How do you handle this?
First of all,
there are
a couple of easy inequalities.
If you look at the last two,
x greater than or equal to 0, y greater than or equal to 0,
those are relatively easy to draw.
So we'll work with those first.
x greater than or equal to 0 means that all the points with
x value greater than or equal to 0
and so they are all the points
on the right of the y-axis.
So that's x greater than
or equal to 0.
Now, what about y greater than or equal to zero?
It's everything on or above the x-axis.
And that's y greater than or equal to 0.
So immediately we know that we are looking at points on the first quadrant, right here.
Now what about these two other inequalities: 2x + y greater than or equal to 4,
and 2x - 3y less than or equal to 6.
Well, less focus on something that we know how to do.
For example, if we
look at the equation instead of the inequality; 2x + y = 4,
that defines a line.
And drawing a line is not that difficult. We just need to find two
points on the line.
The line is through those two points.
So if I ask you instead to draw 2x + y = 4,
well what does it look like?
Well, we can find two points by looking at where it intersects the axes.
For example,
it we set y = 0,
then will know where the line intersects the x-axis.
So when y = 0,
x must be 2.
Remember we're looking at uh... we're trying to draw the line
2x + y = 4. So when y is zero,
x is 2. And when
x is 0,
y is 4.
So immediately we know that the line
defined by 2x + y = 4 has to go through the two points
(2,0) and (0,4).
So (2,0) is right here
and (0,4) is right here. So we just need to draw a line through these two points.
Let me just move this over.
So
the line crosses the two points.
Now, this is the line for 2x + y = 4. But we want 2x + y greater than or equal to 4.
So not just points on the line but points
that are somehow
on the side of the line that gives 2x + y greater than or equal to 4.

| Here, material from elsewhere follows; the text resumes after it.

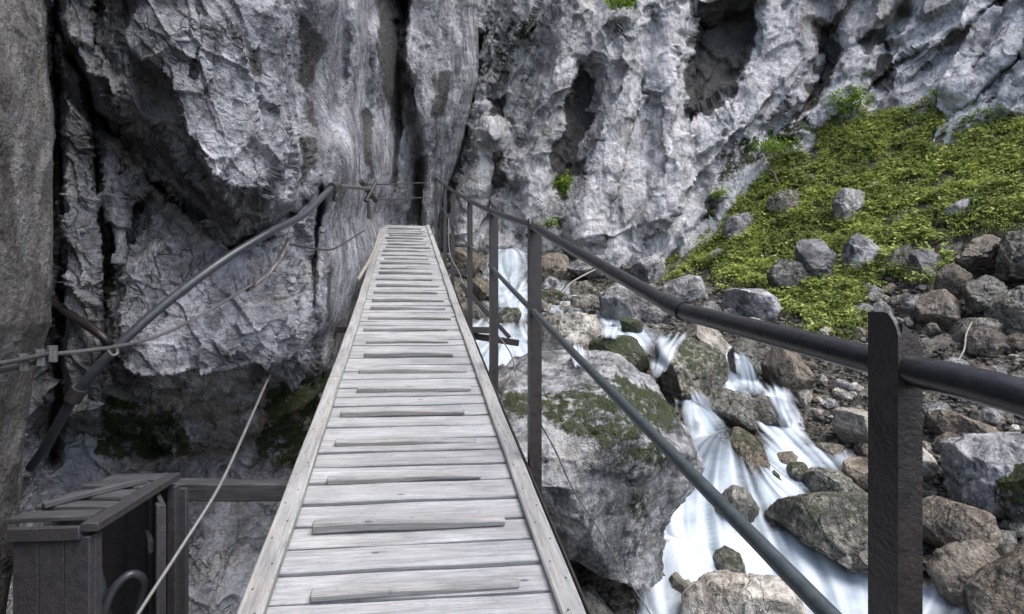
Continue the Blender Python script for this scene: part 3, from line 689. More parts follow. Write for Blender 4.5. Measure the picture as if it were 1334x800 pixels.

So how do we figure that out?
One trick is to test a point.
If we look at the origin, (0,0)
well, it's not
going to be on the side of the line that satisfies 2x + y greater than or equal to 4
because if you plug in x = 0, y = 0, you get 0. And 0 is not greater than
or equal to 4. It is less than 4.
So the origin can not be on this side
defined by 2x + y greater than or equal to 4.
So that means
everything else that is on the same side as the origin
cannot be a point on the side defined by this inequality.
And therefore, we must have points
over on this side of the line.
Now by the same reasoning, we can draw 2x - 3y
less than or equal to 6.
So let's first draw 2x - 3y = 6.
That's just a line.
And when y is zero,
x is three.
When x is 0,
y
is -2.
All right. So
we have to draw the line through (0,-2) and
(3,0).
It's going to look something like this.
Again, this is the line defined by 2x - 3y = 6.
But we want
the points
satisfying the inequality 2x - 3y
less than or equal to 6.
Again we can use our trick. Let's see.
Well, if you plug in (0,0), what do we get?
Well, 2 times 0 is 0 and 3 times 0 is 0, so
0 is less than or equal to 6.
So that means 0
is a point on the side
defined by 2x - 3y
less than or equal to 6.
So everything that is
on the same side
of the origin with respect to this line
will satisfy this inequality.
And so
we can mark such points
by these two arrows on this line.
Now combining what we have drawn in,
the set of points satisfying all four inequalities is going to be given by
this
blue shaded region.
And that's our answer.